IN November, I was fortunate to spend a fortnight in India. Four of us from Essex were part of a larger group of about 80 people taking part in a sponsored rally from Goa to Kerala in southern India, a journey of about 2,000 kilometres.

We were driving brand-new Hindustan Motors Ambassadors, a car based on the 1948 Morris Oxford that is still being manufactured and is very little changed from the original.

That was both the attraction and the challenge, as were the appalling condition of most of India's roads and the unpredictability of Indian drivers.

The important by-product of this jaunt was raising over £300,000 for two charities: the Rainbow Trust, which provides respite care in England for families that have a child suffering from terminal illness, and Adventure Ashram, a new charity that is setting up facilities for health and education in the Palani Hills, part of the region we drove through.

Of all the varied sights and events we experienced in the course of the trip, many were associated with religion and, in particular, Christianity. Although India as a whole is predominantly Hindu, in southern India there is a very old, and thriving, Christian tradition.

The Apostle Thomas is said to have arrived in Kerala in 54 AD, and here Roman Catholic and other Christian churches and wayside crosses appear to outnumber Hindu temples and shrines. St Francis Xavier established a mission in Goa in 1552, and his remains are enshrined and revered in the Basilica of Bom Jesus in Old Goa. The Anglican church, not surprisingly, is more prominent in places where the influence of the British Raj was stronger, one such town being the hill station of Ootacamund, better known as Ooty, which enjoys a pleasantly cool climate at a height of 2240 metres above sea level.

The centre of the old part of Ooty is dominated by St Stephen's Church, in the diocese of Madras and now part of the Church of the South India. It was built in 1829-31 under the auspices of the British East India Company, to designs by Captain John James Underwood of the Madras Engineers, and was constructed largely of teak taken from the old summer palace of Tipu Sultan at Srirangapatnam. It was enlarged in 1851 and the chancel was added in 1876. In 1887, ventilation was improved by raising the nave roof, and vestries were added at the same time.

The benches in the nave have seats and backs of wickerwork to make them more comfortable on hot days; but otherwise the furnishings and fittings would not look out of place in any English parish church.

The parish activities - confirmation classes, choir rehearsals for the approaching Christmas carol service, Bible study groups - are also instantly familiar to the English visitor, although with a flavour of 30 or 40 years ago rather than the present day. This old-fashioned feeling applies equally to the services, with traditional liturgy and hymns, that are of a kind increasingly difficult to find in England now.

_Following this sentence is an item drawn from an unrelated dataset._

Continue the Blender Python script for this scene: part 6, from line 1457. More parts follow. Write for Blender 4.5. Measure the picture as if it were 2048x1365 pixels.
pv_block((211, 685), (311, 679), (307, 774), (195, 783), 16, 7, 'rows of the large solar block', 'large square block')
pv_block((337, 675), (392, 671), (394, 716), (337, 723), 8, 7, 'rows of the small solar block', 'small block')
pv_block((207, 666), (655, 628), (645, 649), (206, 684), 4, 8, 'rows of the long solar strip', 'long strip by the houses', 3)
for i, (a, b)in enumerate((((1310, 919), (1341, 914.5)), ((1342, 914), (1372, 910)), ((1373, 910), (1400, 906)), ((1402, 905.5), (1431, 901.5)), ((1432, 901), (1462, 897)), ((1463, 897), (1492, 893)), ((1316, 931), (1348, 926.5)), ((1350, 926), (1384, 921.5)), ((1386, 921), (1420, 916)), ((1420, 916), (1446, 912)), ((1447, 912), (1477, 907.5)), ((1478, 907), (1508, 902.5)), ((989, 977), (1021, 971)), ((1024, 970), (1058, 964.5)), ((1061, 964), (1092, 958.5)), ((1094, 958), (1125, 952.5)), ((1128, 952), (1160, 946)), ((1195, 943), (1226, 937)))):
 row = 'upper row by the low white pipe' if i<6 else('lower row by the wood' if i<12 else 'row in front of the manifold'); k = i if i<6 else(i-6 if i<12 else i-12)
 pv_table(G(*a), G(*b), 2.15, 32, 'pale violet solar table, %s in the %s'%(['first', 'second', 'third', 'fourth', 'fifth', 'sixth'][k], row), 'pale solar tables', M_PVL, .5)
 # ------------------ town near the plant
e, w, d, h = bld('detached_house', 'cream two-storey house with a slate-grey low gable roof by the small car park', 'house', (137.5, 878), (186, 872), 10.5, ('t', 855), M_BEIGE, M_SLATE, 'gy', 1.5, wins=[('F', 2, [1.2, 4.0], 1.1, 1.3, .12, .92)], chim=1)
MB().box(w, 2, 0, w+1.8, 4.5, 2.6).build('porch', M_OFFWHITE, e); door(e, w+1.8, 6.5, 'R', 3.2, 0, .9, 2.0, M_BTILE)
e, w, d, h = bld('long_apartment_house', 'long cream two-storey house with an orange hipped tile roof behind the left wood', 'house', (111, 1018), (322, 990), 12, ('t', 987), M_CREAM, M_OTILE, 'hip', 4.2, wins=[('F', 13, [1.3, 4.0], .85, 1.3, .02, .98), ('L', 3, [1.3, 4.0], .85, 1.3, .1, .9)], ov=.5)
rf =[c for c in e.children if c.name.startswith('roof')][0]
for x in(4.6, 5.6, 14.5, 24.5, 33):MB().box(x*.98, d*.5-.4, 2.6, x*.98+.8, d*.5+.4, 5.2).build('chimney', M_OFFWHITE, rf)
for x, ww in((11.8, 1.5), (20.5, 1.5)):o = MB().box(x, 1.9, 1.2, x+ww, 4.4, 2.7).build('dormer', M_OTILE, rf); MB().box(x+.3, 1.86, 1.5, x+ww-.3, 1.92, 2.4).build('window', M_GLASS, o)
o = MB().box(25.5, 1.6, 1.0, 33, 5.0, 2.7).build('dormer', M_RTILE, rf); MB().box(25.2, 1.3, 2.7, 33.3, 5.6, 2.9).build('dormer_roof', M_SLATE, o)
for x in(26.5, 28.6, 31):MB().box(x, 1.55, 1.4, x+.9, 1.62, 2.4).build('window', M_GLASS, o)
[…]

Only the odd memorial - such as that to Captain Henry Handcock, killed by a tiger in 1858, or Captain R.W. Preston, drowned in the Kromund River while out hunting with the Ootacamund Hounds in 1893 - remind us that we are not in England.

What is most striking to the English visitor, however, is the immaculate and unspoilt condition of the building. Like any church it has changed since it was built, but everything that has been introduced over the years - new furnishings, memorial brasses, stained glass windows - is in keeping; nothing jars or spoils the ensemble. Yet this traditional, rather cluttered, and decidedly inflexible layout does not appear to hamper worship, or to deter worshippers; far from it.

At early communion on the Sunday we visited there was a congregation of about 50, and the 11am service regularly attracts three or four times that number.

The building is in perfect repair inside and out, with fresh paintwork, polished woodwork, and gleaming brasses; this in a country where the concept of routine maintenance is otherwise virtually unknown. More extraordinary still is the fact that a second Anglican church, Holy Trinity, simpler in style and intended originally for Indian rather than English Christians, was built in 1858 less than 100 yards away. It is equally-well cared for, and just as busy. Comparisons between the conditions in south India and England are perhaps meaningless, but it is tempting nonetheless to make them. How do they manage to look after their buildings so well, and have such flourishing congregations, without the benefit of all the committees and heritage bodies that we find necessary?

Another rather different aspect of the dominance of religion in this part of the world can be seen at Colombo airport in Sri Lanka, where we had to change planes. In the departure lounge small cordoned-off sections of seating are draped in white cloths, with a sign saying 'Reserved for Clergy'. It made us wonder how the introduction of such a scheme would be viewed in England, and whether it might be extended to other locations and situations. Somehow, I don't see it catching on.